Viele kritische Beobachter nicht nur innerhalb der FARC sind überzeugt davon, dass die DEA und die Generalstaatsanwaltschaft den sehbehinderten Jesús Santrich, so der Kampfname des Verhafteten, in eine Falle gelockt haben, um den Friedensprozess zu schwächen. Die mit dem Friedensvertrag eingerichtete Sondergerichtsbarkeit muss nun prüfen, ob sie den Fall an die reguläre Justiz übergibt.

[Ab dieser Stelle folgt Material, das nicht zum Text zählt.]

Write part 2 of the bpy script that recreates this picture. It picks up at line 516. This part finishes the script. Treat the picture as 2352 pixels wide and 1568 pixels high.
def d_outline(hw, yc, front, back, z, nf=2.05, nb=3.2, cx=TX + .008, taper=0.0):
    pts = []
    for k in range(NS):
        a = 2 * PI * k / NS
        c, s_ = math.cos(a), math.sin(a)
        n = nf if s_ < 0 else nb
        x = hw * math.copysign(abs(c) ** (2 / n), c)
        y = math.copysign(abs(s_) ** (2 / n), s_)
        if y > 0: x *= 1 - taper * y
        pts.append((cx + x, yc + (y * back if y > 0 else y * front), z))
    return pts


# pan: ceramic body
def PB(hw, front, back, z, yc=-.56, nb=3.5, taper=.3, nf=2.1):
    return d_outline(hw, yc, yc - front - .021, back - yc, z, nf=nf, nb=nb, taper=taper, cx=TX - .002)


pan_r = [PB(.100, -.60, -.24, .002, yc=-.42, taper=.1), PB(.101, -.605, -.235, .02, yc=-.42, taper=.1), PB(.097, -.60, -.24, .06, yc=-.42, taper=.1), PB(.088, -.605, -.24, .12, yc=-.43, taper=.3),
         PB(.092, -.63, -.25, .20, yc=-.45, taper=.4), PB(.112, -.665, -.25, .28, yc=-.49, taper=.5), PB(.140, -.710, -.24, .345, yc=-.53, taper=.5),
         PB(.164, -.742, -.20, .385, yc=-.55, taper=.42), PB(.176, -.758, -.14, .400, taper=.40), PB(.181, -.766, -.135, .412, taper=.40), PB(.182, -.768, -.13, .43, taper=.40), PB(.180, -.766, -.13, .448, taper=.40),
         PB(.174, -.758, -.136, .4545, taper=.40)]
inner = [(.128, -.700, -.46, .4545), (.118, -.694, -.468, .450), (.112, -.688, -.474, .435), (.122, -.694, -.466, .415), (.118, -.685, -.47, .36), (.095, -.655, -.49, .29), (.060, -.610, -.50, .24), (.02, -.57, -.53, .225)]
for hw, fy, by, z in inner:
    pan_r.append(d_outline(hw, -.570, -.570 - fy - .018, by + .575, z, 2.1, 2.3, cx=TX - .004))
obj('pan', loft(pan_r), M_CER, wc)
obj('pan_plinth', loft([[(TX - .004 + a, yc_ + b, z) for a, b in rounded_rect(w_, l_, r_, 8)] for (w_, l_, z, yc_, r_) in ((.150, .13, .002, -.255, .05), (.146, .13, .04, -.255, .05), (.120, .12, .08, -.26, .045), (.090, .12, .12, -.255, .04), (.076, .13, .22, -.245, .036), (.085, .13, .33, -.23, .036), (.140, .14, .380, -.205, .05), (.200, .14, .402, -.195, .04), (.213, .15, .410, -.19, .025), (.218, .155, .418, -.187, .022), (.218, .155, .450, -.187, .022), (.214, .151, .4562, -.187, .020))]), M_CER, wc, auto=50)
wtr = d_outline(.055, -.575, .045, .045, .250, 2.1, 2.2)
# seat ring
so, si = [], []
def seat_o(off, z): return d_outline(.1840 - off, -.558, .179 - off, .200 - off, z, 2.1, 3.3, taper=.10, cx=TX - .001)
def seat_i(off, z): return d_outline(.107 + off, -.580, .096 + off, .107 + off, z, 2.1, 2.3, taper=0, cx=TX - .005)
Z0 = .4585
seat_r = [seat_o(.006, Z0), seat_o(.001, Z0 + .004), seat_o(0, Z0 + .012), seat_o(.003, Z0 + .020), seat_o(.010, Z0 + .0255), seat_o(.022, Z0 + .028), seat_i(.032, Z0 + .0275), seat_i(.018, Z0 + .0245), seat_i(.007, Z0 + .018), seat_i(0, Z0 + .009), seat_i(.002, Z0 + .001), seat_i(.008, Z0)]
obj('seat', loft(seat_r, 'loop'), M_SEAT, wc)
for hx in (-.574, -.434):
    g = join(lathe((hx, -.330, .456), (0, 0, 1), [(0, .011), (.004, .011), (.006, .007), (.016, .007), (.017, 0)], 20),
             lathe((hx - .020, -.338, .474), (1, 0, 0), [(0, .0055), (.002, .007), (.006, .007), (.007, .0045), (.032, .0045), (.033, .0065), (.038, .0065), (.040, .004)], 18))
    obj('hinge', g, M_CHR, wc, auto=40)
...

All dies geschieht während der heißen Wahlkampfphase. Die erste Runde der Präsidentschaftswahlen findet am 27. Mai statt und Santos selbst hat keinen politischen Erben großgezogen. Die von ihm zusammengeschmiedete Regierungskoalition, die seinen Friedenskurs über beinahe zwei Amtszeiten mittrug, ist längst zerborsten. Aussichtsreichster Kandidat auf den Einzug in den Präsidentenpalast Casa de Nariño ist laut der Umfrageinstitute der Bewerber der extremen Rechten, Iván Duque. Der politisch unerfahrene Duque verdankt seine Kandidatur vor allem der Unterstützung von Ex-Präsident und Oppositionsführer Álvaro Uribe, einem erklärten Gegner des Friedensabkommens. Dessen Umsetzung wäre dann ebenso in Gefahr wie der Dialog mit der kleineren ELN-Guerilla, bei dem bislang wenige Fortschritte erzielt wurden. Der 2015 zum Sonderbeauftragen für den Frieden in Kolumbien berufene Tom Koenigs (Grüne) wird jedenfalls weiterhin im Amt bleiben. Das bestätigte das Auswärtige Amt auf Anfrage des »nd«.

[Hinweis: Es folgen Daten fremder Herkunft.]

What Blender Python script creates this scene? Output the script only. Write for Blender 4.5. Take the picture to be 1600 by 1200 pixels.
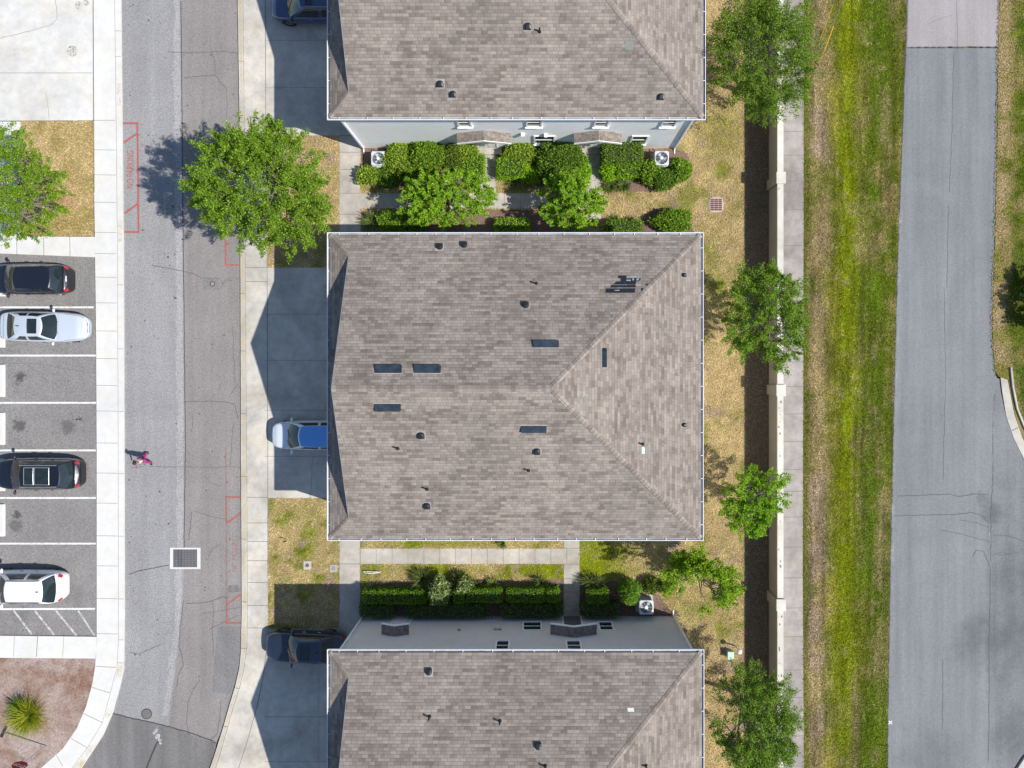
import bpy, math, random
import numpy as np
from mathutils import Vector, Matrix

for o in list(bpy.data.objects):
    bpy.data.objects.remove(o)
scene = bpy.context.scene
COL = scene.collection
R = math.radians

# ------------------------------------------------------------------ survey of the place
S = 27.0            # photo pixels per metre on the ground
HC = 41.0           # drone height
NX, NY = 838.0, 572.0   # photo pixel straight below the drone
CX, CY = (NX-800)/S, (600-NY)/S

def G(px, py, h=0.0):
    """point of the photograph -> metres, for something at height h"""
    k = (HC-h)/HC
    return (CX+(px-NX)/S*k, CY-(py-NY)/S*k, h)

def G2(px, py, h=0.0):
    p = G(px, py, h)
    return (p[0], p[1])

# ------------------------------------------------------------------ camera, sky, sun
cam_d = bpy.data.cameras.new('camera')
cam = bpy.data.objects.new('camera', cam_d)
COL.objects.link(cam)
cam.location = (CX, CY, HC)
cam_d.sensor_fit = 'HORIZONTAL'
cam_d.sensor_width = 36.0
cam_d.lens = 36.0*S*HC/1600.0
cam_d.shift_x = -(NX-800)/1600.0
cam_d.shift_y = -(600-NY)/1600.0
cam_d.clip_end = 2000
scene.camera = cam

SUN = Vector((0.835, -0.272, 1.0)).normalized()
SUN_EL = math.asin(SUN.z)
world = bpy.data.worlds.new('World')
scene.world = world
world.use_nodes = True
nt = world.node_tree
nt.nodes.clear()
wo = nt.nodes.new('ShaderNodeOutputWorld')
wb = nt.nodes.new('ShaderNodeBackground')
sk = nt.nodes.new('ShaderNodeTexSky')
sk.sky_type = 'NISHITA'
sk.sun_disc = False
sk.sun_elevation = SUN_EL
sk.sun_rotation = math.atan2(SUN.x, SUN.y)
sk.dust_density = 0.4
sk.ozone_density = 2.6
wb.inputs['Strength'].default_value = 0.10
nt.links.new(sk.outputs[0], wb.inputs[0])
nt.links.new(wb.outputs[0], wo.inputs[0])
sun_d = bpy.data.lights.new('sun', 'SUN')
sun_d.energy = 4.3
sun_d.angle = R(0.53)
sun_d.color = (1.0, 0.96, 0.885)
sun = bpy.data.objects.new('sun', sun_d)
COL.objects.link(sun)
sun.location = (30, -10, 60)
sun.rotation_euler = SUN.to_track_quat('Z', 'Y').to_euler()

scene.view_settings.view_transform = 'Standard'
scene.view_settings.look = 'None'
scene.view_settings.gamma = 1.0
scene.view_settings.exposure = 0.52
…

Santos an seine Pflichten aus dem Abkommen erinnern, will derweil der deutsche Ableger von »Unidos por la Paz« (Vereint für den Frieden). Sie haben für Mittwoch um 18 Uhr zu einer Kundgebung vor dem Museum für Naturkunde in der Invalidenstraße 43 aufgerufen. Denn Santos kommt seinen Versprechen gegenüber der Bevölkerung auch bei seinen Bergbau- und Staudammprojekten nicht nach.